• _DIRECTIONS FOR THIS TASK_:
Show each line from the listing that includes the word "picture".

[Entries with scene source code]

....................

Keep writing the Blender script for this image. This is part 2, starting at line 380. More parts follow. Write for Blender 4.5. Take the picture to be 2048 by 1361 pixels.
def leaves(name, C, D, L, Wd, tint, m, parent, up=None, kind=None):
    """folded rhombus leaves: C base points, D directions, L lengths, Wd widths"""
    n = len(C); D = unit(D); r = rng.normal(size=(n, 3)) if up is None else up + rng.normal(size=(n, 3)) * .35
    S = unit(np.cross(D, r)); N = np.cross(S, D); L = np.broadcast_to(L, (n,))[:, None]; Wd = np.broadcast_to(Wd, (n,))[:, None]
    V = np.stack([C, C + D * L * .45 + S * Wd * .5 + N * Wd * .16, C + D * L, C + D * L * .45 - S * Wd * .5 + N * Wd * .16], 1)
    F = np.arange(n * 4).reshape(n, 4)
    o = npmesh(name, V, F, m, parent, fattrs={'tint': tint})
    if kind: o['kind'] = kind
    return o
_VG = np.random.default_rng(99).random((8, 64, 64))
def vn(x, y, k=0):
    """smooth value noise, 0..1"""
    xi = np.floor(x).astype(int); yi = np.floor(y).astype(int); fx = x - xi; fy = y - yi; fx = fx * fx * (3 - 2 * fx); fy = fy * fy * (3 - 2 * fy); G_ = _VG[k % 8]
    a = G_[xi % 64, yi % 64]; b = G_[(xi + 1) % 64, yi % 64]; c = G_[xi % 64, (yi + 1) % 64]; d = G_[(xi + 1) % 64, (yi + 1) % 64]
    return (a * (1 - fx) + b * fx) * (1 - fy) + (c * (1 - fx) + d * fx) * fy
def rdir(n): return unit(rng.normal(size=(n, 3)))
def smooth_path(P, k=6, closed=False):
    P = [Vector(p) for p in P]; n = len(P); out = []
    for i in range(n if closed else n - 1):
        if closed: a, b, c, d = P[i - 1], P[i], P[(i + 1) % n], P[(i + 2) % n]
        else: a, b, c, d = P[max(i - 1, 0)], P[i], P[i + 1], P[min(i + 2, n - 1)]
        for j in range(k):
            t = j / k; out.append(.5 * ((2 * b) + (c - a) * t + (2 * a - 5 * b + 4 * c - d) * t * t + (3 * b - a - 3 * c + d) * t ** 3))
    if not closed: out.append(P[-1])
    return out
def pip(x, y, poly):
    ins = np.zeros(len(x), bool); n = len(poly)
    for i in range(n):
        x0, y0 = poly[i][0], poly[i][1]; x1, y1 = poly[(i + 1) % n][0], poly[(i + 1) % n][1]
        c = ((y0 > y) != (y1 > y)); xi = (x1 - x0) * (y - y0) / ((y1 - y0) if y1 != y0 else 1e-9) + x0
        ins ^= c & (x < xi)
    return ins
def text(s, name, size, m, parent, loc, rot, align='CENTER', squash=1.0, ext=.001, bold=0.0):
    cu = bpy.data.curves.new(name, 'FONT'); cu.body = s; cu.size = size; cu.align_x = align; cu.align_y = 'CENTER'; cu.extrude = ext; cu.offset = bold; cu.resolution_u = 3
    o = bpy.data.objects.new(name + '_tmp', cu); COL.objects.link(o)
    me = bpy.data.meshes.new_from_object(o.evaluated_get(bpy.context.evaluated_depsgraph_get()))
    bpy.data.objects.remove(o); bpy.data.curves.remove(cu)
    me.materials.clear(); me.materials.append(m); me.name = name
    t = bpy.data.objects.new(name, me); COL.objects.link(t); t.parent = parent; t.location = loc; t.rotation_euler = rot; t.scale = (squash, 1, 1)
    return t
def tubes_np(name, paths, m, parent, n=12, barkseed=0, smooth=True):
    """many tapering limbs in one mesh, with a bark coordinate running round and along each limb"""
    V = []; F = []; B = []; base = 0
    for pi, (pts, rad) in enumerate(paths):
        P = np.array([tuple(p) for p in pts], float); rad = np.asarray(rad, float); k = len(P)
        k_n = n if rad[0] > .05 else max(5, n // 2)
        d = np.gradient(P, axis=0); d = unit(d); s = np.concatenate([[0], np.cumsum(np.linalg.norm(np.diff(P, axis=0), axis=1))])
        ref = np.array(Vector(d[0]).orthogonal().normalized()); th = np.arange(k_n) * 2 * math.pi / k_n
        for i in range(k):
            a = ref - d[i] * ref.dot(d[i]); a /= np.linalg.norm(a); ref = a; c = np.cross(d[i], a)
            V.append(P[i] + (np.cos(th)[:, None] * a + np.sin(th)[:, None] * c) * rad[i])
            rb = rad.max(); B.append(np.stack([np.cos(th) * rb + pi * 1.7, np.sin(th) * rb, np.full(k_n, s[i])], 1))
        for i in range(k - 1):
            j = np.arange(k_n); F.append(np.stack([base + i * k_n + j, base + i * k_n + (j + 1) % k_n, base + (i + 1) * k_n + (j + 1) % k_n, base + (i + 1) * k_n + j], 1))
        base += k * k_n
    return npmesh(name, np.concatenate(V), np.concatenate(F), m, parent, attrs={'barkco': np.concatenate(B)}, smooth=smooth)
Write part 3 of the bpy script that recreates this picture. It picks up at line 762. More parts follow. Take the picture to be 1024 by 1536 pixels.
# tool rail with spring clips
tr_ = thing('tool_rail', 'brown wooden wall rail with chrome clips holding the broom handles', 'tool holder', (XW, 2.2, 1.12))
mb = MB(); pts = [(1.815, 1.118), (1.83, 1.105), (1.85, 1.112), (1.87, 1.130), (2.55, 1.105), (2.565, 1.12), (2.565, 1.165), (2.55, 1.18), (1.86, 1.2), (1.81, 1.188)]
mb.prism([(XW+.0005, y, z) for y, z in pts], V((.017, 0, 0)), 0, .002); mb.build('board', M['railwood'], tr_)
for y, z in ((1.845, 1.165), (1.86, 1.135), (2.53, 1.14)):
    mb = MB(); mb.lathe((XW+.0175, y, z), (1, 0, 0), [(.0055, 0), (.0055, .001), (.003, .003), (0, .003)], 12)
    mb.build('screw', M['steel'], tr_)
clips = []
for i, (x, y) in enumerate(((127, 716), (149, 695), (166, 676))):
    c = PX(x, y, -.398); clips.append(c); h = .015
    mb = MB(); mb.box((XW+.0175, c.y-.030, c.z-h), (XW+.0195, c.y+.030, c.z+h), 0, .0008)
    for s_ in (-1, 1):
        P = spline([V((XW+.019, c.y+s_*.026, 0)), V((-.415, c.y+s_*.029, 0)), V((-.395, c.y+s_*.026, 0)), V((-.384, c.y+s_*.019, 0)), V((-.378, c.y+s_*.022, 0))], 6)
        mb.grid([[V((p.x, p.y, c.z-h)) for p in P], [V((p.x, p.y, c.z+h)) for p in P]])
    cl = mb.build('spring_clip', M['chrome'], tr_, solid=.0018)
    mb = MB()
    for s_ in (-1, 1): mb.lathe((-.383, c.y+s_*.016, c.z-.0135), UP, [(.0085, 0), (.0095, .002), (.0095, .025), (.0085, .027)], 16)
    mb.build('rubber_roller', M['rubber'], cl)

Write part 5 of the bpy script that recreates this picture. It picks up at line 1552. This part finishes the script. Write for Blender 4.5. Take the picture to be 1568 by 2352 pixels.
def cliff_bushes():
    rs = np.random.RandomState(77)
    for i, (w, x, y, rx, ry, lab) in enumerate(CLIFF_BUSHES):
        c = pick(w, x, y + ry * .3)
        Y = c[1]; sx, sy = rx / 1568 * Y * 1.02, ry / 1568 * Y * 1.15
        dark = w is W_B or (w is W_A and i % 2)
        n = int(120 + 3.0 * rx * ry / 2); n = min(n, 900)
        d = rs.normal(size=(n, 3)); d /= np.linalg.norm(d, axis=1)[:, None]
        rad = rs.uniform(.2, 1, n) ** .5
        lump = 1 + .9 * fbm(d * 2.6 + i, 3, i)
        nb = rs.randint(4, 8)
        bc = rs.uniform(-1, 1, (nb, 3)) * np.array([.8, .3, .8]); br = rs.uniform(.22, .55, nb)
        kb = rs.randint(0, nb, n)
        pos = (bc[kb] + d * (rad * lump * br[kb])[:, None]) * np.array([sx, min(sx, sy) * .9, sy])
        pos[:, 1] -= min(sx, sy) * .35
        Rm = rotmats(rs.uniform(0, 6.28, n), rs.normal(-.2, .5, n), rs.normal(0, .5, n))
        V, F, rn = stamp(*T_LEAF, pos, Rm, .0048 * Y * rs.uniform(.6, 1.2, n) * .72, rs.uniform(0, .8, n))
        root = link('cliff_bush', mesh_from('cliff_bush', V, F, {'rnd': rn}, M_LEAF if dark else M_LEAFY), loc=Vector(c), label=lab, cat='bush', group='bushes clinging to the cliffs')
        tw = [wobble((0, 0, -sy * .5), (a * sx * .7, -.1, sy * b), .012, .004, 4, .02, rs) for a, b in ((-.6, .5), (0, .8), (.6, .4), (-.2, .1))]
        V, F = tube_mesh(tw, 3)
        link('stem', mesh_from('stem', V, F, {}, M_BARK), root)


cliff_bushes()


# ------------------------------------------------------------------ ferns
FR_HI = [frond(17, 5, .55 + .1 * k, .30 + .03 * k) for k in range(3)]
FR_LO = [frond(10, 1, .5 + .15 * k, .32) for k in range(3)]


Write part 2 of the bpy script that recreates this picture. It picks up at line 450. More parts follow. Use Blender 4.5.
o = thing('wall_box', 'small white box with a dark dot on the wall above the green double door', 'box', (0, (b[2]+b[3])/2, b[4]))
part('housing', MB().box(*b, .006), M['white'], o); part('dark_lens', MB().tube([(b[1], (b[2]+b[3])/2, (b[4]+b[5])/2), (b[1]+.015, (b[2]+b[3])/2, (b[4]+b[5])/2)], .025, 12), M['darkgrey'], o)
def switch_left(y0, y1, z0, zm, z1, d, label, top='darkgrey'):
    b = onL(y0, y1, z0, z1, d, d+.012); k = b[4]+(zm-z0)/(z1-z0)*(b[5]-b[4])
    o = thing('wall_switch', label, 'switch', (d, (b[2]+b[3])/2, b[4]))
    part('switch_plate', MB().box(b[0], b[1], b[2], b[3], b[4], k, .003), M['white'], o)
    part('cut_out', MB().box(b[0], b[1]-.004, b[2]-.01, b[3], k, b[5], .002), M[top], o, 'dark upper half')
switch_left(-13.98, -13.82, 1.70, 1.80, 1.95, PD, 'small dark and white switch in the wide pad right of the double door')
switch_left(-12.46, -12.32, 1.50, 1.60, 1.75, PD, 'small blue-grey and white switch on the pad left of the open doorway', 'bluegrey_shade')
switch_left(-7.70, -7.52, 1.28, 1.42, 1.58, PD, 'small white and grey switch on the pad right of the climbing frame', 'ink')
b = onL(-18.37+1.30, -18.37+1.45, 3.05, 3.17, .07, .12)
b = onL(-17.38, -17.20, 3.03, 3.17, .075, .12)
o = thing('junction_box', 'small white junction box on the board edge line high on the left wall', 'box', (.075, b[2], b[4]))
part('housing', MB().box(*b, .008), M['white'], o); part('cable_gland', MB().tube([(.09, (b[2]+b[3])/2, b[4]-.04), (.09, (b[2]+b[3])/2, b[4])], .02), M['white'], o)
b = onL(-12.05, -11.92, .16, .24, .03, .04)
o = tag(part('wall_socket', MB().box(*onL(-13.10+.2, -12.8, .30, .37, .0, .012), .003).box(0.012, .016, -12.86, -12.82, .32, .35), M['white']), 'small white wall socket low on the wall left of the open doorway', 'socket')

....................

• _SOLUTION_:
Keep writing the Blender script for this image. This is part 2, starting at line 380. More parts follow. Write for Blender 4.5. Take the picture to be 2048 by 1361 pixels.
Write part 3 of the bpy script that recreates this picture. It picks up at line 762. More parts follow. Take the picture to be 1024 by 1536 pixels.
Write part 5 of the bpy script that recreates this picture. It picks up at line 1552. This part finishes the script. Write for Blender 4.5. Take the picture to be 1568 by 2352 pixels.
Write part 2 of the bpy script that recreates this picture. It picks up at line 450. More parts follow. Use Blender 4.5.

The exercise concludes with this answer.